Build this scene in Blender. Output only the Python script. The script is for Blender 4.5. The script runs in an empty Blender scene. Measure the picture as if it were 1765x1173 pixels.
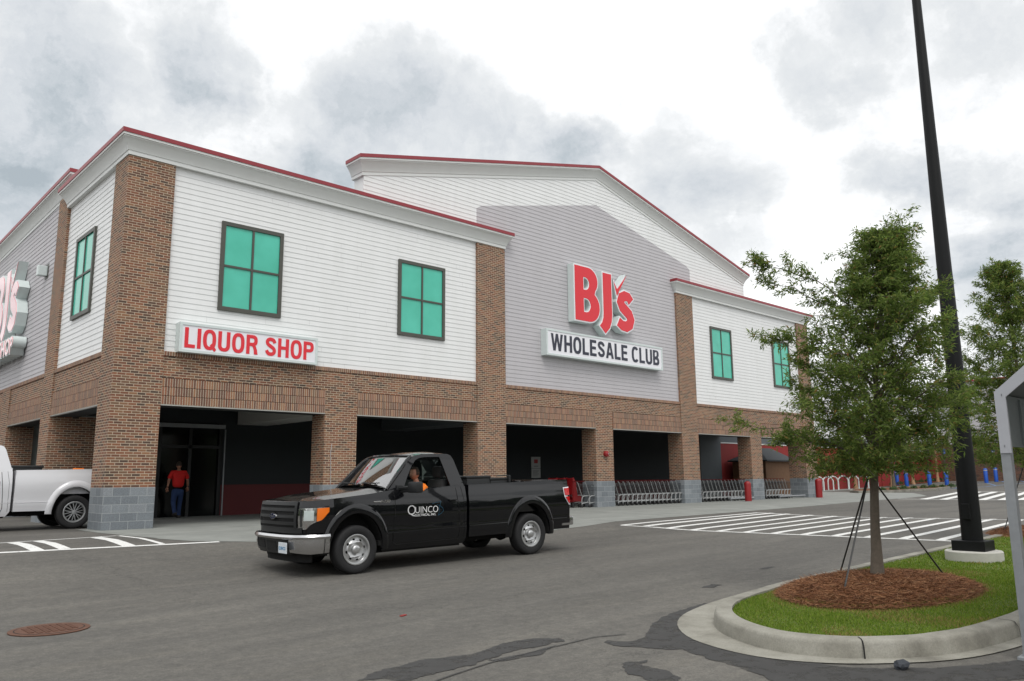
import bpy, bmesh, math, random
from mathutils import Vector, Matrix, noise
random.seed(7)
R = math.radians
SC = bpy.context.scene
COL = SC.collection

# ---------------------------------------------------------------- camera
cd = bpy.data.cameras.new("camera")
cam = bpy.data.objects.new("camera", cd); COL.objects.link(cam)
cd.sensor_fit = 'HORIZONTAL'; cd.sensor_width = 36.0
cd.lens = 36.0 * 1377.995 / 1765.0
cd.clip_start = 0.1; cd.clip_end = 3000
def cam_axes(yaw, pitch, roll):
    f = Vector((math.sin(-yaw)*math.cos(pitch), math.cos(yaw)*math.cos(pitch), math.sin(pitch)))
    r = Vector((math.cos(yaw), math.sin(yaw), 0)); u = r.cross(f)
    return r*math.cos(roll)+u*math.sin(roll), -r*math.sin(roll)+u*math.cos(roll), f
_r, _u, _f = cam_axes(R(-43.1656), R(9.7955), R(-0.5281))
cam.matrix_world = Matrix(((_r.x,_u.x,-_f.x,-6.2293),(_r.y,_u.y,-_f.y,-21.1422),(_r.z,_u.z,-_f.z,1.15),(0,0,0,1)))
SC.camera = cam

# ---------------------------------------------------------------- world: daylight sky under broken overcast
W = bpy.data.worlds.new("World"); SC.world = W; W.use_nodes = True
nt = W.node_tree; N = nt.nodes; L = nt.links; N.clear()
out = N.new('ShaderNodeOutputWorld'); bg = N.new('ShaderNodeBackground'); L.new(bg.outputs[0], out.inputs[0])
sky = N.new('ShaderNodeTexSky'); sky.sky_type = 'NISHITA'; sky.sun_disc = False
SUN_EL, SUN_AZ = R(58), R(214)      # azimuth clockwise from +Y
sky.sun_elevation = SUN_EL; sky.sun_rotation = SUN_AZ
tc = N.new('ShaderNodeTexCoord')
def wmath(op, a, b=None, clamp=False):
    n = N.new('ShaderNodeMath'); n.operation = op; n.use_clamp = clamp
    for i, v in enumerate((a, b)):
        if v is None: continue
        if hasattr(v, 'links'): L.new(v, n.inputs[i])
        else: n.inputs[i].default_value = v
    return n.outputs[0]
def wvec(op, a, b=None):
    n = N.new('ShaderNodeVectorMath'); n.operation = op
    for i, v in enumerate((a, b)):
        if v is None: continue
        if hasattr(v, 'links'): L.new(v, n.inputs[i])
        else: n.inputs[i].default_value = v
    return n
def wnoise(vec, scale, detail=6, rough=0.55):
    n = N.new('ShaderNodeTexNoise'); n.inputs['Scale'].default_value = scale
    n.inputs['Detail'].default_value = detail; n.inputs['Roughness'].default_value = rough
    L.new(vec, n.inputs['Vector']); return n
gen = tc.outputs['Generated']
nzv = wvec('NORMALIZE', gen).outputs[0]
warp = wnoise(nzv, 4.2, 9, 0.62)
wv = wvec('SUBTRACT', warp.outputs['Color'], (0.5,0.5,0.5)).outputs[0]
ws = wvec('SCALE', wv); ws.inputs['Scale'].default_value = 0.34
dirv = wvec('ADD', nzv, ws.outputs[0]).outputs[0]
# dark cloud bodies: (direction, radius, depth)
BL = [((0.151,0.897,0.416),0.10,.9),((0.176,0.916,0.361),0.12,1),((0.10,0.90,0.30),0.10,.8),((0.292,0.832,0.472),0.075,1),((0.325,0.82,0.455),0.06,1),
      ((0.228,0.914,0.336),0.075,.7),((0.274,0.907,0.319),0.06,.7),((0.397,0.815,0.422),0.05,.55),((0.453,0.804,0.385),0.075,.6),((0.505,0.761,0.408),0.085,.72),
      ((0.519,0.733,0.44),0.05,.5),((0.555,0.71,0.43),0.065,.7),((0.591,0.69,0.418),0.07,.85),((0.653,0.644,0.399),0.055,.8),((0.451,0.825,0.34),0.08,.8),
      ((0.56,0.75,0.35),0.08,.6),((0.768,0.543,0.34),0.06,.45),((0.834,0.298,0.464),0.06,.6),((0.816,0.375,0.441),0.05,.5),((0.86,0.22,0.458),0.06,.7),
      ((0.895,0.30,0.328),0.05,.8),((0.926,0.248,0.284),0.05,.7),((0.817,0.496,0.295),0.07,.55),((0.93,0.20,0.40),0.04,.6),((0.94,0.27,0.19),0.07,.8),((0.13,0.95,0.26),0.09,.6)]
acc = None
for d, rad, dep in BL:
    dist = wvec('DISTANCE', dirv, d).outputs['Value']
    m = N.new('ShaderNodeMapRange'); m.interpolation_type = 'SMOOTHSTEP'
    m.inputs['From Min'].default_value = 0.0; m.inputs['From Max'].default_value = rad*2.0
    m.inputs['To Min'].default_value = dep; m.inputs['To Max'].default_value = 0.0
    L.new(dist, m.inputs['Value'])
    acc = m.outputs[0] if acc is None else wmath('MAXIMUM', acc, m.outputs[0])
sep = N.new('ShaderNodeSeparateXYZ'); L.new(nzv, sep.inputs[0])
zc = wmath('ADD', wmath('MAXIMUM', sep.outputs['Z'], 0.0), 0.18)
cmb = N.new('ShaderNodeCombineXYZ')
L.new(wmath('DIVIDE', sep.outputs['X'], zc), cmb.inputs[0]); L.new(wmath('DIVIDE', sep.outputs['Y'], zc), cmb.inputs[1])
n1 = wnoise(cmb.outputs[0], 1.5, 10, 0.6); n2 = wnoise(dirv, 7.0, 10, 0.62)
base = wmath('MULTIPLY', wmath('SUBTRACT', n1.outputs['Fac'], 0.50), 2.6)
dark = wmath('ADD', wmath('MULTIPLY', acc, wmath('ADD', wmath('MULTIPLY', n2.outputs['Fac'], 1.7), -0.02)), wmath('MAXIMUM', base, 0.0), True)
cr = N.new('ShaderNodeValToRGB'); L.new(dark, cr.inputs[0])
e = cr.color_ramp.elements; e[0].position = 0.0; e[0].color = (1.42,1.43,1.43,1); e[1].position = 1.0; e[1].color = (0.50,0.565,0.61,1)
for p, c in ((0.16,(1.22,1.23,1.24,1)),(0.38,(0.96,0.985,1.0,1)),(0.66,(0.78,0.82,0.86,1)),(0.86,(0.61,0.67,0.715,1))):
    q = e.new(p); q.color = c
sk = N.new('ShaderNodeMix'); sk.data_type = 'RGBA'; sk.inputs['Factor'].default_value = 0.93
sks = wvec('SCALE', sky.outputs[0]); sks.inputs['Scale'].default_value = 0.10
L.new(sks.outputs[0], sk.inputs['A']); L.new(cr.outputs[0], sk.inputs['B'])
L.new(sk.outputs['Result'], bg.inputs['Color']); bg.inputs['Strength'].default_value = 0.92
sl = bpy.data.lights.new("sun", 'SUN'); so = bpy.data.objects.new("sun", sl); COL.objects.link(so)
sl.energy = 1.5; sl.angle = R(24); sl.color = (1.0, 0.97, 0.92)
sd = Vector((math.sin(SUN_AZ)*math.cos(SUN_EL), math.cos(SUN_AZ)*math.cos(SUN_EL), math.sin(SUN_EL)))
so.rotation_euler = sd.to_track_quat('Z', 'Y').to_euler()
vs = SC.view_settings; vs.view_transform = 'Standard'; vs.look = 'None'; vs.exposure = 0.0; vs.gamma = 1.0
SC.cycles.max_bounces = 6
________
EXERCISE PROMPT: Transcribe the opening line of the listing above, please, and every line after it through the line with "COL = SC.collection", word for word, without pictures.

SOLUTION BELOW:
Build this scene in Blender. Output only the Python script. The script is for Blender 4.5. The script runs in an empty Blender scene. Measure the picture as if it were 1765x1173 pixels.
import bpy, bmesh, math, random
from mathutils import Vector, Matrix, noise
random.seed(7)
R = math.radians
SC = bpy.context.scene
COL = SC.collection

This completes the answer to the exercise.